• **PROBLEM TO WORK ON**: Gather, from the data below, each line in which the word "tint" occurs.
--- START PROVIDED MATERIAL ---
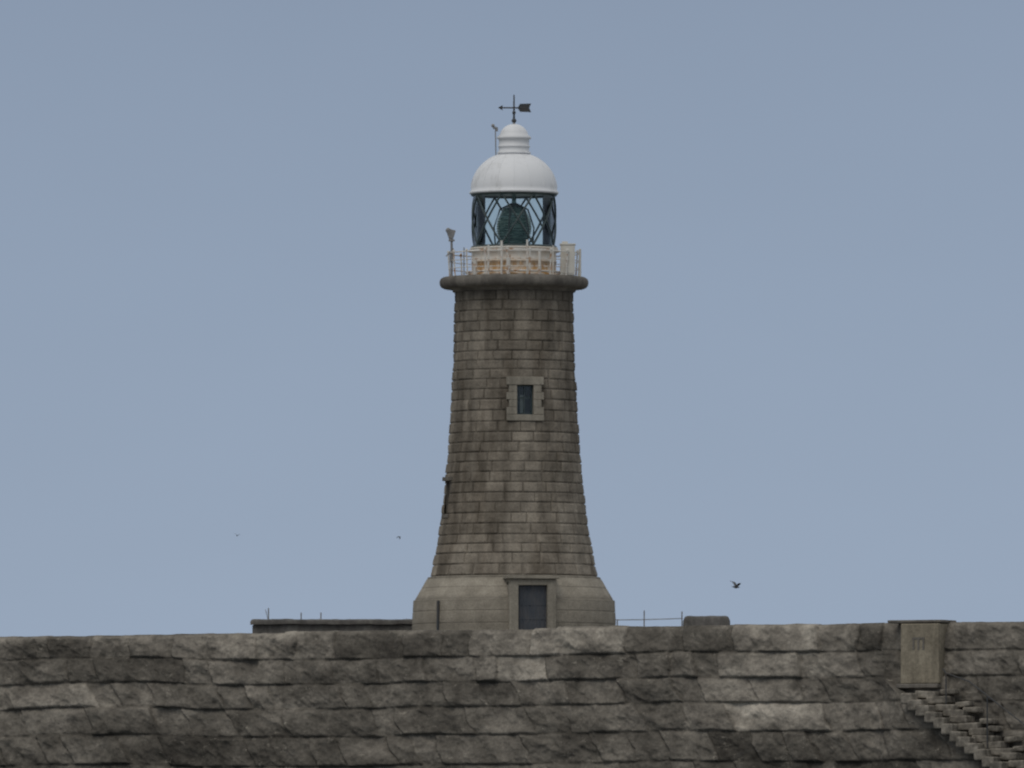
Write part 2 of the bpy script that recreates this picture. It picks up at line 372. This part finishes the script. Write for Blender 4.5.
# ------------------------------------------------------------------ PIER WALL
TH=math.radians(27);O=V((-.15,-40,0));D=V((math.cos(TH),-math.sin(TH),0));NN=V((-math.sin(TH),-math.cos(TH),0))
ZT=-1.02
def wall():
    us=np.concatenate([np.arange(-75,-33,.22),np.arange(-33,31,.048),np.arange(31,75,.22)])
    zs=np.concatenate([np.arange(ZT,ZT-7.4,-.046),np.arange(ZT-7.4,-17.5,-.2)])
    U,Z=np.meshgrid(us,zs,indexing='ij')
    U=U.T;Z=Z.T
    dpt=ZT-Z
    hs=[0,1.24,2.42,3.58,4.9,6.3]+[6.3+1.35*k for k in range(1,10)]
    hs=np.array(hs)
    wob=fbm(U*.14,U*0,U*0+3,3,5)*.10
    dd=dpt+wob*sstep(0,.6,dpt)
    ci=np.clip(np.searchsorted(hs,dd,side='right')-1,0,len(hs)-2)
    lo=hs[ci];hi=hs[ci+1];s=(dd-lo)/(hi-lo)
    lean=np.where(ci>=2,.62,np.where(ci==1,.3,.08))
    Ue=U-lean*(dd-lo)+fbm(U*.7,Z*1.5,U*0,3,8)*.12
    bi=np.zeros(U.shape,int);dj=np.zeros(U.shape);wd=np.ones(U.shape)
    r=np.random.default_rng(3)
    for c in range(len(hs)-1):
        e=[-80.];
        while e[-1]<80: e.append(e[-1]+r.choice([1.3,1.9,2.6,3.4,4.4])*(.85+.3*r.random()))
        e=np.array(e);mk_=ci==c;x=Ue[mk_];k=np.searchsorted(e,x)-1
        k=np.clip(k,0,len(e)-2);bi[mk_]=k+c*1000;dj[mk_]=np.minimum(x-e[k],e[k+1]-x);wd[mk_]=(x-e[k])/(e[k+1]-e[k])
    hb=(hi-lo)
    dzj=np.minimum(s,1-s)*hb
    chip=.5+.5*fbm(U*1.7,Z*1.7,U*0,3,15)     # joints open and close along their length
    jz=.15+.85*sstep(0,.05+.09*np.clip(chip,0,1.4),dzj);jv=.4+.6*sstep(0,.04+.07*np.clip(chip,0,1.4),dj)
    jn=np.minimum(jz,jv)
    h1=hash3(bi,bi*0,bi*0,1);h2=hash3(bi,bi*0,bi*0,2);h3=hash3(bi,bi*0,bi*0,3);h4=hash3(bi,bi*0,bi*0,4)
    brk=.2+.6*h4                      # height where the face breaks back
    prof=np.where(s>brk,1-(s-brk)*.25, 1-(.5+.4*h2)*(1-s/brk)**1.6)   # s: 0 top .. 1 bottom
    n1=fbm(U*.55+h1*40,Z*.8,U*0+bi%97,5,31)
    rg=1-np.abs(fbm(U*.8+h2*20,Z*1.2+U*.5,bi%31+U*0,4,41))
    fc=np.floor(fbm(U*.5+h3*9,Z*.9,U*0+bi%17,2,55)*3+U*.4*(h2-.5))/3     # spalled facets
    fine=fbm(U*3.2,Z*3.6,U*0,4,51)
    disp=dpt*.22+ (.12*prof+ .11*n1+.12*(rg-.6)+.05*fc+ (h1-.5)*.16+(h2-.5)*.30*(wd-.5)+(h3-.5)*.22*(s-.5))*(.5+.5*jn)-.035*(1-jn)+.035*fine
    # stair ledge at the right
    zl=-4.15-(U-20.8)*.66+fbm(U*.8,U*0,U*0,2,77)*.1
    disp+=1.0*sstep(zl+.12,zl-.12,Z)*sstep(19.2,21.0,U)
    top=np.clip(.2-dpt,0,.2)/.2
    disp-=.12*top**2
    k=sstep(.7,0,dpt)
    Zt=Z+ ((h1-.5)*.04+.02*fbm(U*1.3,U*0,U*0,4,61)-.05*(1-sstep(0,.07,dj)))*k
    Zt=Zt+ (np.where(U>2.4,.07,0)-.05*np.where(U<-12,1,0)-.04*sstep(-14,-28,U)*1.5)*k
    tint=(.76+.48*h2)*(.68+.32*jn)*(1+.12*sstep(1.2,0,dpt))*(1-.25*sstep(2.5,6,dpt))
    tint*=1-.42*np.clip(fbm(U*.2,Z*.5,U*0,4,91),0,1)
    tint*=1+.4*np.clip(fbm(U*.33,Z*.9,U*0+9,4,93)-.1,0,1)
    tint*=np.where(h3>.94,1.45,np.where(h3<.08,.72,1))
    def pts(U_,disp_,Z_):
        return np.stack([O.x+U_*D.x+disp_*NN.x,O.y+U_*D.y+disp_*NN.y,Z_],-1)
    body=pts(U,disp,Zt)
    d0=disp[0];z0=Zt[0];u0=U[0]
    caps=[pts(u0,d0*0-2.6,z0*0-5),pts(u0,d0*0-2.6,z0*0+ZT-.1),pts(u0,d0*0-1.2,z0-.06),pts(u0,d0-.3,z0+.012),pts(u0,d0-.1,z0+.01)]
    allp=np.concatenate([np.stack(caps,0),body],0)
    tt=np.concatenate([np.ones((5,len(us))),tint],0)
    nr,nc=allp.shape[:2]
    I,J=np.meshgrid(np.arange(nr-1),np.arange(nc-1),indexing='ij')
    F=np.stack([I*nc+J,(I+1)*nc+J,(I+1)*nc+J+1,I*nc+J+1],-1).reshape(-1,4)
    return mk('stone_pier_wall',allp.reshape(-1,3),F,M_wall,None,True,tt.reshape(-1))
wall()
RW=Matrix((D,-NN,V((0,0,1)))).transposed()
def W(u,out,z): return O+D*u+NN*out+V((0,0,z))
# smooth pillar let into the wall
e=empty('wall_gate_pillar')
g=Geo();g.box(W(21.55,.25,-2.38),(1.95,1.7,2.75),RW,.99).make('pillar_shaft',M_conc,e,.05)
g=Geo();g.box(W(21.2,.08,-.90),(2.7,1.75,.13),RW).box(W(21.45,.3,-3.86),(2.1,1.85,.2),RW).make('pillar_cap_and_sill',M_corn,e,.04)
g=Geo()
for x in(-.25,0,.25): g.box(W(21.5+x,1.10,-1.95),(.09,.05,.5),RW)
g.box(W(21.5,1.10,-1.68),(.62,.045,.09),RW);g.make('pillar_relief',M_corn,e)
# steps: worn treads on the ledge, with tumbled stones filling behind them
g=Geo()
for i in range(24):
    u=21.3+i*.44;z=-4.15-i*.29
    R_=RW@Matrix.Rotation(random.uniform(-.05,.05),3,'Y')
    g.box(W(u+.25,1.15+.08*random.random()+(-z-1)*.22,z-.30+random.uniform(-.04,.03)),(.62+random.uniform(-.08,.1),1.5,.5),R_)
    g.box(W(u+1.0+random.uniform(-.1,.1),.75+(-z-1)*.22,z-.12+random.uniform(-.05,.05)),(random.uniform(.8,1.1),1.0,.34),RW@Matrix.Rotation(random.uniform(-.08,.08),3,'Y'))
    if i%3!=1: g.box(W(u+1.75+random.uniform(-.15,.15),.5+(-z-1)*.22,z+.05+random.uniform(-.08,.08)),(random.uniform(.5,.95),.7,.26),RW@Matrix.Rotation(random.uniform(-.12,.12),3,'Y'))
ob=g.make('stone_steps',M_step,None,.07)
g=Geo()
pts=[W(22.9,1.5,-3.1),W(23.3,2.0,-3.3),W(24.6,2.3,-3.7),W(27.5,2.9,-5.6),W(30,3.3,-7.5)]
g.tube(pts,.03);g.tube([W(23.3,2.0,-3.3),W(23.3,2.0,-5.6)],.03).tube([W(25.6,2.5,-4.4),W(25.6,2.5,-7)],.03).tube([W(27.8,2.9,-5.8),W(27.8,2.9,-8.6)],.03)
g.make('step_handrail',M_dark)
# pier deck body
pl=[W(-90,-1.8,0),W(90,-1.8,0),W(90,-32,0),W(45,-44,0),W(26,-60,0)]+[V((34*math.cos(math.radians(t)),2+34*math.sin(math.radians(t)),0)) for t in range(35,170,12)]+[W(-90,-38,0)]
vs=[(p.x,p.y,-1.62) for p in pl]+[(p.x,p.y,-17.5) for p in pl];n=len(pl)
fs=[tuple(range(n))]+[(i,i+n,(i+1)%n+n,(i+1)%n) for i in range(n)]
mk('pier_deck',vs,fs,M_deck)
# low parapet behind on the left
def rough_block(name,x0,x1,y,dep,z0,z1,mat,rad_=.15,seed=1,parent=None):
    nx=int((x1-x0)/.08)
    hh=z1-z0
    sec=[(-dep/2,0),(-dep/2,hh*.4),(-dep/2,hh-rad_),(-dep/2+rad_*.3,hh-rad_*.3),(-dep/2+rad_,hh),(0,hh),(dep/2-rad_,hh),(dep/2,hh-rad_),(dep/2,0)]
    vs=[];fs=[];k=len(sec)
    for i in range(nx+1):
        t=i/nx;x=x0+(x1-x0)*t;e_=min(t,1-t)*(x1-x0)
        q=min(1,e_/rad_);drop=rad_*(1-math.sqrt(max(0,1-(1-q)**2)))
        for (a,b_) in sec: 
            nzv=float(fbm(np.array([x*1.2]),np.array([a*2.]),np.array([b_*2.]),3,seed)[0])*.04
            vs.append((x,y+a+nzv,z0+(b_-drop if b_>hh*.5 else b_)+nzv))
    for i in range(nx):
        for j in range(k-1): fs.append((i*k+j,i*k+j+1,(i+1)*k+j+1,(i+1)*k+j))
    fs.append(tuple(reversed(range(k))));fs.append(tuple(nx*k+j for j in range(k)))
    return mk(name,vs,fs,mat,parent,True)
e=empty('far_parapet')
rough_block('parapet_body',-13.2,-3.6,6,1.2,-1.8,.30,M_para,.12,2,e)
rough_block('parapet_coping',-13.3,-3.6,5.95,1.5,.26,.50,M_para,.10,3,e)
rough_block('stone_block',8.5,10.85,3,1.8,-1.8,.60,M_para,.22,5)
g=Geo()
for x,h in((-12.4,1.08),(-10.75,.85),(-9.75,.85)): g.tube([(x,6,.4),(x,6,h)],.035,6)
g.tube([(-12.4,6,.42),(-12.55,6,1.0)],.02,6)
g.make('parapet_posts',M_grey,e)
g=Geo()
for x,h in((6.55,.9),(8.45,.85),(5.2,.45)): g.tube([(x,3.6,-1.7),(x,3.6,h)],.035,6)
for z in(.42,-.1): g.tube([(4.4,3.6,z+.0),(6.55,3.6,z+.02),(8.5,3.6,z+.08)],.024,6)
g.make('pier_railing',M_grey)
# ------------------------------------------------------------------ birds
m_b=paint('gull_feathers',(.07,.07,.075),(.2,.2,.2),(.5,.7),6,.8)
def bird(loc,sc,flap,yaw):
    vs=[];fs=[]
    sec=[(-.30,.0,.012),(-.2,.0,.045),(-.05,-.01,.075),(.08,-.005,.07),(.17,.02,.045),(.22,.03,.042),(.26,.03,.03),(.29,.022,.013),(.33,.012,.004)]
    n=8
    for (x,z,r) in sec:
        for k in range(n):
            a=2*math.pi*k/n;vs.append((x,r*math.cos(a),z+r*math.sin(a)))
    for i in range(len(sec)-1):
        for k in range(n): k2=(k+1)%n;fs.append((i*n+k,i*n+k2,(i+1)*n+k2,(i+1)*n+k))
    b=len(vs);vs+=[(-.24,-.03,0),(-.24,.03,0),(-.42,.09,-.005),(-.42,-.09,-.005)];fs.append((b,b+1,b+2,b+3))
    for s in(-1,1):
        st=[(0.04,.11,-.10),(.22,.15,-.10),(.42,.12,-.13),(.62,.02,-.14),(.78,-.12,-.16)]
        b=len(vs)
        for i,(y,xl,xt) in enumerate(st):
            z=.03+ (math.sin(flap)*y if y<.45 else math.sin(flap)*.45+math.sin(flap-.6)*(y-.45))
            yy=y*math.cos(flap)
            vs+=[(xl,s*yy,z+.012),(xt,s*yy,z),(xl*.3+xt*.7,s*yy,z+.02)]
        for i in range(4):
            p=b+i*3;fs+=[(p,p+3,p+5,p+2),(p+2,p+5,p+4,p+1),(p,p+1,p+4,p+3)]
    ob=mk('flying_gull',vs,fs,m_b,None,True);ob.location=loc;ob.scale=(sc,)*3;ob.rotation_euler=(0.15,0.1,yaw)
bird((11.1,0,1.98),.75,.65,.6)
bird((-13.85,0,4.55),.3,.6,1.2)
bird((-5.75,0,4.5),.3,-.3,.4)
# ------------------------------------------------------------------ sea
m,nt,b=newmat('sea_water',.15,.5);b.inputs['Base Color'].default_value=(.05,.075,.085,1)
bump(nt,b,noise(nt,coords(nt,(1,1,1)),.6,6,.6),.6,.3)
vs=[(-20000,-20000,-16),(20000,-20000,-16),(20000,20000,-16),(-20000,20000,-16)]
mk('sea',vs,[(0,1,2,3)],m)
# ------------------------------------------------------------------ world
w=bpy.data.worlds.new('World');scene.world=w;w.use_nodes=True;nt=w.node_tree;bg=nt.nodes['Background']
sky=N(nt,'ShaderNodeTexSky',sky_type='NISHITA');sky.sun_disc=False
EL,AZS=math.radians(52),math.radians(205)
sky.sun_elevation=EL;sky.sun_rotation=AZS;sky.dust_density=2
tc=N(nt,'ShaderNodeTexCoord');sx=N(nt,'ShaderNodeSeparateXYZ');nt.links.new(tc.outputs['Generated'],sx.inputs[0])
mr=N(nt,'ShaderNodeMapRange');mr.inputs['From Max'].default_value=.5;nt.links.new(sx.outputs['Z'],mr.inputs['Value'])
def L(*c): return tuple(((v/255+.055)/1.055)**2.4 for v in c)
oc=ramp(nt,mr.outputs[0],[(0,L(156,172,194)),(.05,L(152,168,190)),(.10,L(143,159,182)),(.155,L(134,149,172)),(.4,(.38,.40,.44)),(1,(.52,.53,.54))])
cl=noise(nt,coords(nt,(1,1,2.5)),9,5,.5)
clr=ramp(nt,cl,[(.3,G(.965)),(.7,G(1.035))])
oc=mix(nt,oc,clr,1.,'MULTIPLY')
oc=mix(nt,oc,(10,10,10),1.,'MULTIPLY')
oc=mix(nt,sky.outputs[0],oc,.93)
nt.links.new(oc,bg.inputs['Color']);bg.inputs['Strength'].default_value=.1
sd=bpy.data.lights.new('sun','SUN');sd.energy=.7;sd.angle=math.radians(35);sd.color=(1,.95,.87)
so=bpy.data.objects.new('sun',sd);scene.collection.objects.link(so)
sv=V((math.sin(AZS)*math.cos(EL),math.cos(AZS)*math.cos(EL),math.sin(EL)))
so.rotation_euler=sv.to_track_quat('Z','Y').to_euler()
# ------------------------------------------------------------------ camera
cd=bpy.data.cameras.new('camera');co=bpy.data.objects.new('camera',cd);scene.collection.objects.link(co);scene.camera=co
cd.sensor_width=36;cd.lens=421.875;cd.clip_start=1;cd.clip_end=60000
co.location=(-.10,-600,-13.65);co.rotation_euler=(math.radians(90)+math.atan(516/12000),0,0)
cd.dof.use_dof=True;cd.dof.focus_distance=330;cd.dof.aperture_fstop=4.0
scene.view_settings.view_transform='Standard';scene.view_settings.look='None';scene.view_settings.exposure=0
--- END PROVIDED MATERIAL ---
• **COMPLETED TASK**:
    tint=(.76+.48*h2)*(.68+.32*jn)*(1+.12*sstep(1.2,0,dpt))*(1-.25*sstep(2.5,6,dpt))
    tint*=1-.42*np.clip(fbm(U*.2,Z*.5,U*0,4,91),0,1)
    tint*=1+.4*np.clip(fbm(U*.33,Z*.9,U*0+9,4,93)-.1,0,1)
    tint*=np.where(h3>.94,1.45,np.where(h3<.08,.72,1))
    tt=np.concatenate([np.ones((5,len(us))),tint],0)